|
Matt Hardman, the FPB's Campaigns Manager, said: "It's inconsistent for business groups that campaign against regulation and believe in competition to support price controls. Our aim is to make competition work and encourage smaller businesses to negotiate with their banks, shop around for the best service, and change banks if they are not satisfied."
Mr Hardman said that the FPB commissioned a biennial survey of the major banks' performances from Nottingham University. "The survey, released in the autumn last year, showed clear evidence of a general improvement in the banks' performances as experienced by smaller businesses. The performance index shows the highest level since 1998.
"While slightly more smaller businesses considered switching banks, the report suggested this was because of a change in attitude, due to measures taken by the Office of Fair Trading (OFT)."
The survey covered 3,700 firms, and explored attitudes to 7 major banks, including the ‘big four' covered by the price controls: HSBC, Barclays, LloydsTSB and the Royal Bank of Scotland. Of these four banks, Barclays had the highest percententage of respondents not considering changing banks (almost 70%), while LloydsTSB had the lowest (about 55%).

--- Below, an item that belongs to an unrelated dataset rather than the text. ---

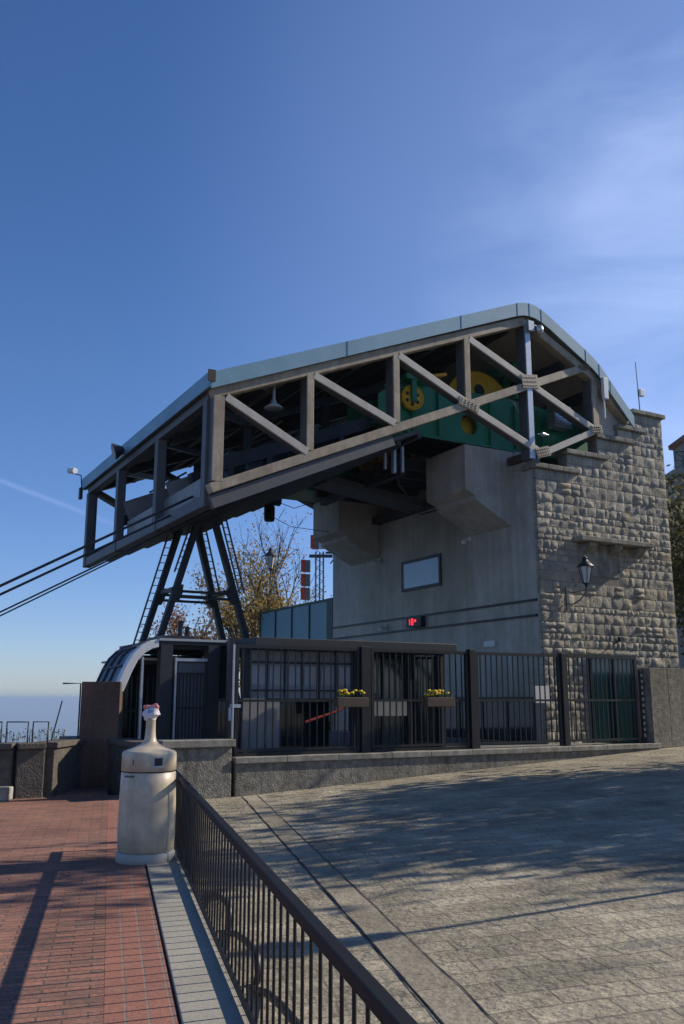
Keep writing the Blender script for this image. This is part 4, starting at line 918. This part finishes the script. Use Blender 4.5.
# plain slabbed wall at the right
rw = thing('slab_wall', 'smooth slabbed stone wall at the right end of the fence', 'wall', (2, -1.72, 0)); orr = (2, -1.72, 0)
for a, b in ((1.58, 2.16), (2.166, 3.9), (3.906, 5.6)): MB().box(a, b, -1.82, -1.45, .2, 2.36).build('slab', 'granite', rw, orr, bevel=.008)
MB().box(5.6, 5.9, -1.82, 6, .2, 2.36).build('slab', 'granite', rw, orr)

# stone block ending the terrace wall
sb = thing('stone_block', 'rough granite block with a smooth cap at the near end of the fence', 'wall', (-9.4, -1.72, 0)); ob = (-9.4, -1.72, 0)
MB().box(-10.05, -8.80, -1.86, -1.40, -.3, .84).build('block', 'granite', sb, ob, bevel=.03); MB().box(-10.08, -8.765, -1.92, -1.34, .842, .97).build('cap', 'capstone', sb, ob, bevel=.015)

# ================================================================== TERRACE PARAPET
def wallseg(mb, p, q, th, z0, z1):
    p, q = Vector((*p, 0)), Vector((*q, 0)); d = (q - p).normalized(); n = Vector((-d.y, d.x, 0)) * th / 2
    vs = [p - n, q - n, q + n, p + n]; mb.add([(v.x, v.y, z0) for v in vs] + [(v.x, v.y, z1) for v in vs], [(0, 3, 2, 1), (4, 5, 6, 7), (0, 1, 5, 4), (1, 2, 6, 5), (2, 3, 7, 6), (3, 0, 4, 7)])
pw = thing('terrace_parapet', 'low weathered stone parapet round the back of the red terrace', 'wall', (-5.3, 15.6, 0), 'W'); opw = (-5.3, 15.6, 0)
m = MB(); m2 = MB(); path = [(-14.0, 15.4), (-5.45, 15.55), (-5.05, 15.75), (-5.0, 17.4), (-5.02, 17.6)]
for a, b in zip(path[:-1], path[1:]): wallseg(m, a, b, .36, -.4, .83); wallseg(m2, a, b, .46, .832, .93)
wallseg(m, (-3.2, 15.7), (-4.2, 17.4), .36, -.4, .83); wallseg(m2, (-3.2, 15.7), (-4.2, 17.4), .46, .834, .93)
m.build('wall_base', 'darkgran', pw, opw, bevel=.02); m2.build('coping', 'darkgran', pw, opw, bevel=.012)
t = tag(B(-9.0, -5.35, 14.95, 15.28, TZ, .26).build('stone_bench', 'capstone', origin=(-6, 15.1, 0), fr='W', bevel=.02), 'low stone kerb seat along the foot of the parapet at the left edge', 'bench')
m = MB(); m.box(-4.90, -4.17, 17.25, 17.6, TZ, 1.97); pp_ = m.build('brick_pier', 'brickpier', origin=(-5.3, 19.6, 0), fr='W', bevel=.01); tag(pp_, 'tall brown brick wall section beside the curved canopy', 'wall')
# parapet rail frames
for k, (u0, u1) in enumerate(((-6.4, -5.72), (-5.66, -5.30), (-5.24, -4.98))):
    y = 15.55 + k * .07; m = MB(); z0, z1 = .93, 1.27
    m.tube([(u0, y, z0), (u0, y, z1), (u1, y, z1), (u1, y, z0)], .014, 6)
    tag(m.build('rail_frame', 'fence', origin=(u0, y, z0), fr='W'), ['widest thin black rail frame on the parapet at the left edge', 'middle one of the thin black rail frames on the parapet', 'narrowest thin black rail frame, nearest the brick wall'][k], 'railing', 'small rail frames on the parapet')
m = MB(); m.tube([(-5.20, 16.6, .93), (-5.05, 16.6, 1.62)], .013, 6); tag(m.build('thin_post', 'fence', origin=(-5.2, 16.6, .93), fr='W'), 'slanting thin dark post on the parapet before the brick wall', 'post')
m = MB(); m.tube([(-4.96, 17.4, .93), (-4.96, 17.4, 1.94), (-5.30, 17.4, 1.94)], .016, 6); tag(m.build('thin_post', 'fence', origin=(-5, 17.6, .93), fr='W'), 'tall thin dark post with a short arm beside the brick wall', 'post')

# dry plants behind the parapet
rn = random.Random(8)
for k, (x0, y0) in enumerate(((-5.6, 16.2), (-5.2, 16.6), (-6.2, 16.4))):
    m = MB()
    for j in range(60):
        x, y = x0 + rn.uniform(-.25, .25), y0 + rn.uniform(-.1, .1); h = rn.uniform(.1, .22)
        if j < 14: m.tube([(x, y, 0.2), (x + rn.uniform(-.05, .05), y, .93 + h)], .004, 3)
        z = .93 + rn.uniform(0, h); a = rn.uniform(0, 6.28); s_ = rn.uniform(.015, .03)
        m.add([(x, y, z), (x + s_ * cos(a), y, z + s_), (x + s_ * cos(a + 1.5), y + .01, z + s_ * .6), (x - .01, y, z - .012)], [(0, 1, 2, 3)])
    tag(m.build('dry_plant', 'leaf_olive', origin=(x0, y0, .2), fr='W'), ['dry seed heads behind the middle rail frame', 'dry seed heads nearest the brick wall', 'small dry plant at the left edge behind the parapet'][k], 'plant')

# ================================================================== RAILING beside the terrace
rl = thing('terrace_railing', 'black iron railing with worn flat handrail along the terrace edge', 'railing', (0, 0, TZ), 'R'); orl = (0, 0, TZ)
Y0, Y1 = -12.0, .30
MB().box(-.026, .026, Y0, Y1, .842, .870).build('handrail', 'rust', rl, orl, bevel=.006)
MB().box(-.014, .020, Y0, Y1, .812, .841).build('handrail_flat', 'rust', rl, orl)
MB().box(-.002, .010, Y0, Y1, .080, .130).build('bottom_rail', 'fence', rl, orl)
for y in (Y1 - .03, -9.6): MB().box(-.02, .02, y - .02, y + .02, -.02, .80).build('post', 'fence', rl, orl)
src = None; nb_ = int((Y1 - Y0) / .153)
for k in range(nb_):
    y = Y1 - .06 - k * .153
    if k > 98: break
    if src is None: src = MB().tube([(.012, y, .0), (.012, y, .80)], .0072, 6, False).build('bar', 'fence', rl, orl); yb = y
    else: c = src.copy(); c.location = (0, y - yb, 0); col.objects.link(c); c.parent = rl
hoop = None
for k in range(7):
    s0 = -1.95 - k * 1.33
    pts = [(.10, s0, -.08), (.13, s0 - .1, -.02), (.18, s0 - .45, .05), (.18, s0 - .9, .115), (.18, s0 - 1.28, .15), (.18, s0 - 1.42, .14), (.18, s0 - 1.45, .06), (.17, s0 - 1.40, -.06)]
    MB().tube(pts, .022, 8).build('scroll', 'fence', rl, orl)

# ================================================================== BIN
bx, by = -1.985, 9.60
bi = thing('litter_bin', 'cream cylindrical litter bin with a tall ashtray neck stuffed with paper', 'bin', (bx, by, TZ), 'W'); obn = (bx, by, TZ)
c = (bx, by, TZ)
MB().lathe([(0, 0), (.283, 0), (.294, .015), (.294, .09), (.272, .105), (0, .105)], c, 48).build('plinth', 'binbase', bi, obn)
MB().lathe([(.265, .107), (.280, .115), (.288, .28), (.287, .50), (.282, .70), (.276, .865), (.264, .872)], c, 48).build('body', 'bin', bi, obn)
ld_ = MB().lathe([(.264, .882), (.277, .888), (.277, 1.045), (.270, 1.068), (.255, 1.080), (.16, 1.115), (.095, 1.145), (.066, 1.175), (.055, 1.22), (.050, 1.30), (.048, 1.385), (.054, 1.40), (.0, 1.40)], c, 48).build('lid', 'bin', bi, obn)
m = MB(); m.lathe([(.268, 1.000), (.268, 1.001)], c, 8)
def curved(mb, a0, a1, z0, z1, r, n=6):
    vs = []; 
    for k in range(n + 1):
        a = a0 + (a1 - a0) * k / n; vs += [(bx + r * cos(a), by + r * sin(a), TZ + z0), (bx + r * cos(a), by + r * sin(a), TZ + z1)]
    mb.add(vs, [(2 * k, 2 * k + 2, 2 * k + 3, 2 * k + 1) for k in range(n)], True)
fa = atan2(-by, -bx)   # towards the viewer
m = MB(); curved(m, fa + .12, fa + .56, 0.925, 1.035, .2790); st = m.build('sticker', 'lightpanel', bi, obn)
m = MB(); curved(m, fa + .19, fa + .49, .943, 1.018, .2805); m.build('sticker_picture', 'black', st, obn)
m = MB(); curved(m, fa - .62, fa - .58, .95, 1.0, .2790, 2)
aa = fa - 1.02
for k in range(12): wv = random.uniform(.02, .045); curved(m, aa, aa + wv, .83, .83 + random.choice((.014, .02, .02)), .2795, 2); aa += wv + .014
m.build('lettering', 'brown', bi, obn)
rp_ = random.Random(4)
pa = thing('crumpled_paper', 'crumpled white and pink paper stuffed in the neck of the bin', 'litter', (bx, by, 1.44), 'W'); opa = (bx, by, 1.44)
for nm, mt, off, s_ in (('paper', 'paper', (0, 0, .065), .088), ('pink_wrapper', 'pink', (.042, -.012, .125), .042), ('blue_wrapper', 'bluep', (.0, -.078, .085), .022), ('pink_wrapper', 'pink', (-.045, -.015, .12), .034)):
    m = MB(); vs = []; n1, n2 = 12, 9
    for j in range(n2 + 1):
        for i in range(n1):
            a, b = 2 * pi * i / n1, pi * j / n2; d = Vector((cos(a) * sin(b), sin(a) * sin(b), cos(b))); r = s_ * (1 + .55 * mnoise.noise(d * 2.3 + Vector(off) * 40))
            vs.append((opa[0] + off[0] + d.x * r, opa[1] + off[1] + d.y * r, opa[2] + off[2] + d.z * r * .9))
    m.add(vs, [(j * n1 + i, j * n1 + (i + 1) % n1, (j + 1) * n1 + (i + 1) % n1, (j + 1) * n1 + i) for j in range(n2) for i in range(n1)]); m.build(nm, mt, pa, opa)

# ================================================================== BACKGROUND
tl = thing('teal_container', 'teal panelled metal screen behind the left end of the concrete wall', 'screen', (.3, 14, .6)); otl = (.3, 14, .6)
for k in range(4): MB().box(.30, .36, 11.45 + k * 1.46, 11.45 + k * 1.46 + 1.40, .9, 5.08).build('sheet_panel', 'teal', tl, otl)
m = MB(); [m.box(.26, .38, 11.45 + k * 1.46 - .06, 11.45 + k * 1.46, .9, 5.11) for k in range(5)]; m.build('panel_rib', 'darkgreen', tl, otl)
MB().box(.2, 1.6, 10.95, 11.38, .9, 5.15).build('end_panel', 'darkgreen', tl, otl); MB().box(.26, .40, 11.3, 17.3, 5.085, 5.16).build('top_trim', 'darkgreen', tl, otl)
# antenna mast: striped boxes on a lattice pole
mx_, my_ = -.95, 38.0
ms_ = thing('antenna_mast', 'lattice antenna mast with red and white boxes behind the concrete block', 'mast', (mx_, my_, 0), 'W'); oms = (mx_, my_, 0)
m = MB()
for dx, dy in ((-.16, -.1), (.16, -.1), (0, .16)): m.tube([(mx_ + dx, my_ + dy, -1), (mx_ + dx, my_ + dy, 7.8)], .035, 5)
for k in range(22):
    z = -.5 + k * .38; m.tube([(mx_ - .16, my_ - .1, z), (mx_ + .16, my_ - .1, z + .19)], .016, 4); m.tube([(mx_ + .16, my_ - .1, z + .19), (mx_ - .16, my_ - .1, z + .38)], .016, 4)
m.build('lattice_pole', 'grey_steel', ms_, oms)
def sbox(x0, x1, z0, z1):
    b = MB().box(x0, x1, my_ - .25, my_ + .1, z0, z1).build('antenna_box', 'interior', ms_, oms, bevel=.02); MB().box(x0 - .06, x0 + (x1 - x0) * .38, my_ - .28, my_ - .2, z0 - .01, z1 + .01).build('red_face', 'red', b, oms)
sbox(-1.68, -1.34, 6.93, 7.42); sbox(-1.68, -1.34, 6.33, 6.82); sbox(-1.68, -1.34, 5.75, 6.24); sbox(-1.28, -.98, 7.92, 8.48)
MB().box(-.97, -.62, my_ - .25, my_, 7.92, 8.48).build('white_box', 'white', ms_, oms, bevel=.02)
m = MB(); m.box(-1.4, -.4, my_ - .1, my_, 7.55, 7.68); m.box(-.7, -.2, my_ - .1, my_, 7.72, 7.8); m.beam((-.5, my_, 7.3), (-.1, my_, 7.8), .05, .05); m.build('cross_arm', 'grey_steel', ms_, oms)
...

However, the survey found that the taking of personal collateral for loans at the levels often required was still a fundamental issue for smaller businesses. Mr Hardman added: "We will continue to monitor the performances of the major banks through our biennial survey and our many contacts with our members. The big four are said to have a market share of 85%; it's important that they do not abuse their dominant position."